## DIRECTIONS
Write out the whole listing, matching it exactly.

## DATASET CONTENT
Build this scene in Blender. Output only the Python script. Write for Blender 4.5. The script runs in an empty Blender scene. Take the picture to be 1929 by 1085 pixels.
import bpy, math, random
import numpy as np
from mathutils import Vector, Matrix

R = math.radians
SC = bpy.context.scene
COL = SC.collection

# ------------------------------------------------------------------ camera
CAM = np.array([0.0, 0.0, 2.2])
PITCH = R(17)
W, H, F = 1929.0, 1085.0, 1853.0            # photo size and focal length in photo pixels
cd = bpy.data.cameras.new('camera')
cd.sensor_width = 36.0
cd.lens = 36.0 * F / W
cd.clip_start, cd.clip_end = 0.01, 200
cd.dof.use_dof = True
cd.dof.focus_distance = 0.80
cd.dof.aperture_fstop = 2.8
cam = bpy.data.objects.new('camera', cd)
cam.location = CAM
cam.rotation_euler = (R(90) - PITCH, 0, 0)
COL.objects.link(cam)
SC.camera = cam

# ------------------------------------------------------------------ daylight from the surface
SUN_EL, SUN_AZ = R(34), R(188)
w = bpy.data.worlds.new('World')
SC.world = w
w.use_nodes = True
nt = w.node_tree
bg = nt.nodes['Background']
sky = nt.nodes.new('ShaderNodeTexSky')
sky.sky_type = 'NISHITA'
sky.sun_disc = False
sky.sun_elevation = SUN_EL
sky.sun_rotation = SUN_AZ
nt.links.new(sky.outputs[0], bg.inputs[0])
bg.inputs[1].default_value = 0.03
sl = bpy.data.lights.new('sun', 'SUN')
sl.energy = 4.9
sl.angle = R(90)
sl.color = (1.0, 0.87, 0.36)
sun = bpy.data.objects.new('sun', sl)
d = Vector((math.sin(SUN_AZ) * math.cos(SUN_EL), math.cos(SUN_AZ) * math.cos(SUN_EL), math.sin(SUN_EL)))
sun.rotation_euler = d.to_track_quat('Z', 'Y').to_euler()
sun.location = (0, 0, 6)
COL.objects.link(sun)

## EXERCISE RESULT
Build this scene in Blender. Output only the Python script. Write for Blender 4.5. The script runs in an empty Blender scene. Take the picture to be 1929 by 1085 pixels.
import bpy, math, random
import numpy as np
from mathutils import Vector, Matrix

R = math.radians
SC = bpy.context.scene
COL = SC.collection

# ------------------------------------------------------------------ camera
CAM = np.array([0.0, 0.0, 2.2])
PITCH = R(17)
W, H, F = 1929.0, 1085.0, 1853.0            # photo size and focal length in photo pixels
cd = bpy.data.cameras.new('camera')
cd.sensor_width = 36.0
cd.lens = 36.0 * F / W
cd.clip_start, cd.clip_end = 0.01, 200
cd.dof.use_dof = True
cd.dof.focus_distance = 0.80
cd.dof.aperture_fstop = 2.8
cam = bpy.data.objects.new('camera', cd)
cam.location = CAM
cam.rotation_euler = (R(90) - PITCH, 0, 0)
COL.objects.link(cam)
SC.camera = cam

# ------------------------------------------------------------------ daylight from the surface
SUN_EL, SUN_AZ = R(34), R(188)
w = bpy.data.worlds.new('World')
SC.world = w
w.use_nodes = True
nt = w.node_tree
bg = nt.nodes['Background']
sky = nt.nodes.new('ShaderNodeTexSky')
sky.sky_type = 'NISHITA'
sky.sun_disc = False
sky.sun_elevation = SUN_EL
sky.sun_rotation = SUN_AZ
nt.links.new(sky.outputs[0], bg.inputs[0])
bg.inputs[1].default_value = 0.03
sl = bpy.data.lights.new('sun', 'SUN')
sl.energy = 4.9
sl.angle = R(90)
sl.color = (1.0, 0.87, 0.36)
sun = bpy.data.objects.new('sun', sl)
d = Vector((math.sin(SUN_AZ) * math.cos(SUN_EL), math.cos(SUN_AZ) * math.cos(SUN_EL), math.sin(SUN_EL)))
sun.rotation_euler = d.to_track_quat('Z', 'Y').to_euler()
sun.location = (0, 0, 6)
COL.objects.link(sun)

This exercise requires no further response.